→ Required work
Among the entries below, one stretch runs from the line that contains "Continue the Blender" through the line that contains "def roof_z(y): return". Repeat that stretch exactly, ends included, and only that.

(Scene script records)
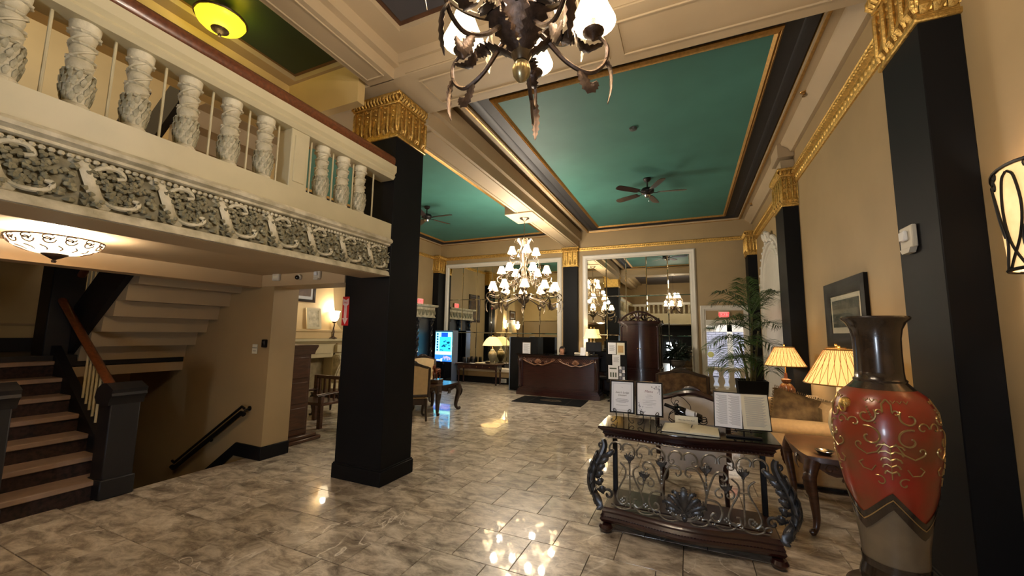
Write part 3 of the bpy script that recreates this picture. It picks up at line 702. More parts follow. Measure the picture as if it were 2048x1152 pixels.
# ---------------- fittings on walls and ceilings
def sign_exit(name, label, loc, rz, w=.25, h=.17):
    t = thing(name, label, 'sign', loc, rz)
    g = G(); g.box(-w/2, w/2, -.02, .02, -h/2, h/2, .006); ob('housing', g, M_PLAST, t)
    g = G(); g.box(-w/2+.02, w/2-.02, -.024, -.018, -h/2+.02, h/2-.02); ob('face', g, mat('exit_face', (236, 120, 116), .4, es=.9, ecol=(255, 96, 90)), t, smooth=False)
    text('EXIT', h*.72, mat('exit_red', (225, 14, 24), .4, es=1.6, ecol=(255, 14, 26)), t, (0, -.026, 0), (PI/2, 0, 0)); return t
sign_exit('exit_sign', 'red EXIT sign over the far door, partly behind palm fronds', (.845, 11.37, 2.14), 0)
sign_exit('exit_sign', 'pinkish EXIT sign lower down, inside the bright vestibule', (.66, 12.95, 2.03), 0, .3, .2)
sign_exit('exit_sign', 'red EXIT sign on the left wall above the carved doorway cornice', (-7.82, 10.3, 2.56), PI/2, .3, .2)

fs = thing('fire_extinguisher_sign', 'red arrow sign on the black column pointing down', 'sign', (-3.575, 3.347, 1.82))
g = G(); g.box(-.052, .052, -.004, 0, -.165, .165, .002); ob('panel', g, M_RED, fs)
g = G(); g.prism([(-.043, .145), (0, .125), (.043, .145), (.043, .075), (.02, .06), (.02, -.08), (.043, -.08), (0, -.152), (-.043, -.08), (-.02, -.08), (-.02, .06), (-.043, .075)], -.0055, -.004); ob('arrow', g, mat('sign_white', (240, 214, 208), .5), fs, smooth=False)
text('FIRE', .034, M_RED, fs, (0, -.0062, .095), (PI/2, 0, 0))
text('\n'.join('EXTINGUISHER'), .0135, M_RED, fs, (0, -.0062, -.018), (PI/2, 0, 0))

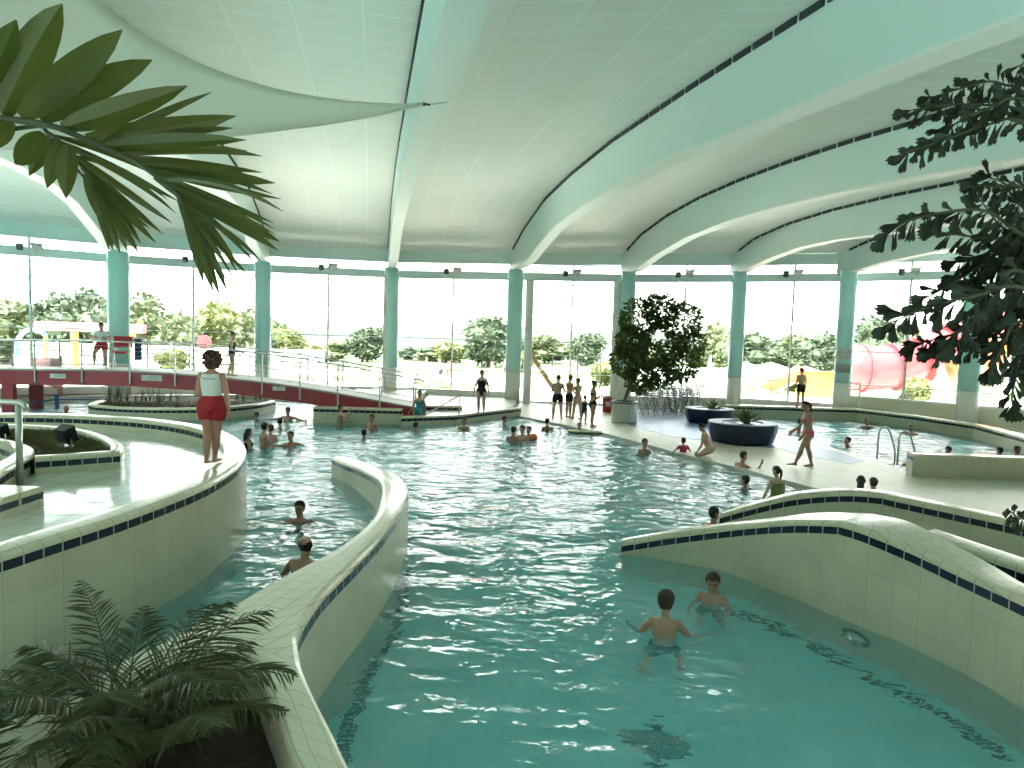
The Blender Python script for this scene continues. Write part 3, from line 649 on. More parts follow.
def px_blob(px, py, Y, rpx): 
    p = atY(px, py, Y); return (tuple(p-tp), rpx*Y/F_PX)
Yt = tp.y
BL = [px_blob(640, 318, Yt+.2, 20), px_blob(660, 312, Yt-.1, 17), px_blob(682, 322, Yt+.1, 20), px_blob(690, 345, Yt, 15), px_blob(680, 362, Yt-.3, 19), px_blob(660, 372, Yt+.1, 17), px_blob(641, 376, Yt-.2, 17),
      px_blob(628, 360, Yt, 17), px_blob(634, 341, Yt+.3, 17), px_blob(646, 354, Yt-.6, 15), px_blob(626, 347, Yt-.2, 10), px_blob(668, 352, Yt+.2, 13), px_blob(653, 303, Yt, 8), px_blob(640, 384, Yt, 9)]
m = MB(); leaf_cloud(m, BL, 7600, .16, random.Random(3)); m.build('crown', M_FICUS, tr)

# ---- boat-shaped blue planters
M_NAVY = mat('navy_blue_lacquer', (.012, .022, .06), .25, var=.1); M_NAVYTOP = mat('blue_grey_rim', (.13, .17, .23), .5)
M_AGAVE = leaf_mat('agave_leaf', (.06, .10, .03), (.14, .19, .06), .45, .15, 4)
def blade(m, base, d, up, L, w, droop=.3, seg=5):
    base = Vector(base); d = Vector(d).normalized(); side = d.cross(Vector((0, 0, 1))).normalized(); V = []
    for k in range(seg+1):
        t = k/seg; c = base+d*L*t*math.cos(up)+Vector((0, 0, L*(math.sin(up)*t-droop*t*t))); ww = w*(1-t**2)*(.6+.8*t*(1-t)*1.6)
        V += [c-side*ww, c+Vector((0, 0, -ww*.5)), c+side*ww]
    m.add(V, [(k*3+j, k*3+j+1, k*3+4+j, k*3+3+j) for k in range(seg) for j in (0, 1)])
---
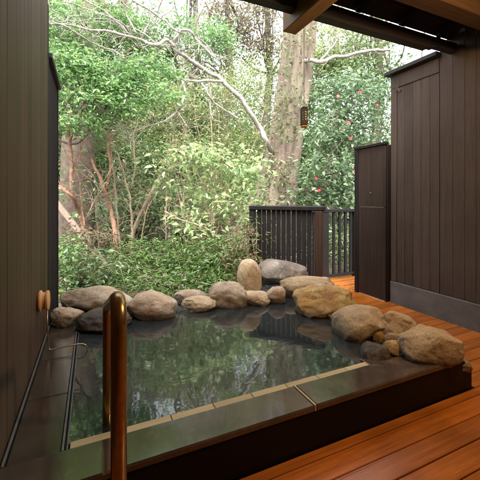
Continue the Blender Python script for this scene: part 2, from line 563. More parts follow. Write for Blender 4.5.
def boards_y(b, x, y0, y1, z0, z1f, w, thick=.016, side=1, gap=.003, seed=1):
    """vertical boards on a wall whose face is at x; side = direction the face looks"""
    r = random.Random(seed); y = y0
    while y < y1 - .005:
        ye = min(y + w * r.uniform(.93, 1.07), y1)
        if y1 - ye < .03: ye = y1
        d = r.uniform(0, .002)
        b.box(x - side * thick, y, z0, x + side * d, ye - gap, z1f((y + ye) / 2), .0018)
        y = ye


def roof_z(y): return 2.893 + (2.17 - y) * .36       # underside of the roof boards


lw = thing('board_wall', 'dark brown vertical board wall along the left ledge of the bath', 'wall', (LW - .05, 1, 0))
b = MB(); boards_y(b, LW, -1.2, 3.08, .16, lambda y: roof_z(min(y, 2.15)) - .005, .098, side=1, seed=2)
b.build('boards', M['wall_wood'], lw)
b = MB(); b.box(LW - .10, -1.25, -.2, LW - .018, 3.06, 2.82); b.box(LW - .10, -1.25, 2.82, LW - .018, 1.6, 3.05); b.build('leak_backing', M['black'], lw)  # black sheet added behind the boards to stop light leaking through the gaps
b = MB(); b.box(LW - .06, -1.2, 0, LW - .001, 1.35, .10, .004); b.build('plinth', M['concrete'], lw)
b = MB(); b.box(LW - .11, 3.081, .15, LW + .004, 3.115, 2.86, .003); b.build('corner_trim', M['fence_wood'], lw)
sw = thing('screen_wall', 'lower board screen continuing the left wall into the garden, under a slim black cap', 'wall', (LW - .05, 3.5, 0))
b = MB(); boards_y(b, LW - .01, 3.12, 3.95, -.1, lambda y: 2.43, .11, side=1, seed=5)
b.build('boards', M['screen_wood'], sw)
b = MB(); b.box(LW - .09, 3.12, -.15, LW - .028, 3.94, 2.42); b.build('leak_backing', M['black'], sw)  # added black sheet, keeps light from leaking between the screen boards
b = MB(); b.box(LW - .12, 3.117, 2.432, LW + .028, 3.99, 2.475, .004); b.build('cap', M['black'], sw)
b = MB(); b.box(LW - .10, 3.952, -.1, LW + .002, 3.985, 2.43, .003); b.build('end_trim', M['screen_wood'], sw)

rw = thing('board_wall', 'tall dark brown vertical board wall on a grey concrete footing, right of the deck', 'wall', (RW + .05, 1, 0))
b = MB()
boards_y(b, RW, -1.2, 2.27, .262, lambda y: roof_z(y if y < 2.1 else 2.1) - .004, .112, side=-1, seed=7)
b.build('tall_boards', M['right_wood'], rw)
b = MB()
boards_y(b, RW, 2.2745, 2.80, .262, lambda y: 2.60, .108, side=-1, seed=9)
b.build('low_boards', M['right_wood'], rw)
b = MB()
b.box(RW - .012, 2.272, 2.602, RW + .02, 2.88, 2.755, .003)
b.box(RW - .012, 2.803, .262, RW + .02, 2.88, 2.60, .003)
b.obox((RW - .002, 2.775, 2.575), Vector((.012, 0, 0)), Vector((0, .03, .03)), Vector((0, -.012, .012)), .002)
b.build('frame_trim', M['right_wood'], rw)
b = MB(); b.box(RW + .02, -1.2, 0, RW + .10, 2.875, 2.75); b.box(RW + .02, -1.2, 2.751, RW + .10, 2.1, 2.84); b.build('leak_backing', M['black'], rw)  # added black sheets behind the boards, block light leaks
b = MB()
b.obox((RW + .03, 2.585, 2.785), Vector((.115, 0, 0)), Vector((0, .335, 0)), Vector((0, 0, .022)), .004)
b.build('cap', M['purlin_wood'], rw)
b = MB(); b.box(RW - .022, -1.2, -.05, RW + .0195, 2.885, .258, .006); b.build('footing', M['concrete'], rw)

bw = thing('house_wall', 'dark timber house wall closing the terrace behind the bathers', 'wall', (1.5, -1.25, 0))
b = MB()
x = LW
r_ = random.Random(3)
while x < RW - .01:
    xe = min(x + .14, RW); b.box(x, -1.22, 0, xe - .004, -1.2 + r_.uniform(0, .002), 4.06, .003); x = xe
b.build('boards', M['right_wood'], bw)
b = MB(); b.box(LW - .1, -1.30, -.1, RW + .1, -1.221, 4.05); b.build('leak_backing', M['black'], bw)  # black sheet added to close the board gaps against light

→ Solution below
Continue the Blender Python script for this scene: part 2, from line 563. More parts follow. Write for Blender 4.5.
def boards_y(b, x, y0, y1, z0, z1f, w, thick=.016, side=1, gap=.003, seed=1):
    """vertical boards on a wall whose face is at x; side = direction the face looks"""
    r = random.Random(seed); y = y0
    while y < y1 - .005:
        ye = min(y + w * r.uniform(.93, 1.07), y1)
        if y1 - ye < .03: ye = y1
        d = r.uniform(0, .002)
        b.box(x - side * thick, y, z0, x + side * d, ye - gap, z1f((y + ye) / 2), .0018)
        y = ye


def roof_z(y): return 2.893 + (2.17 - y) * .36       # underside of the roof boards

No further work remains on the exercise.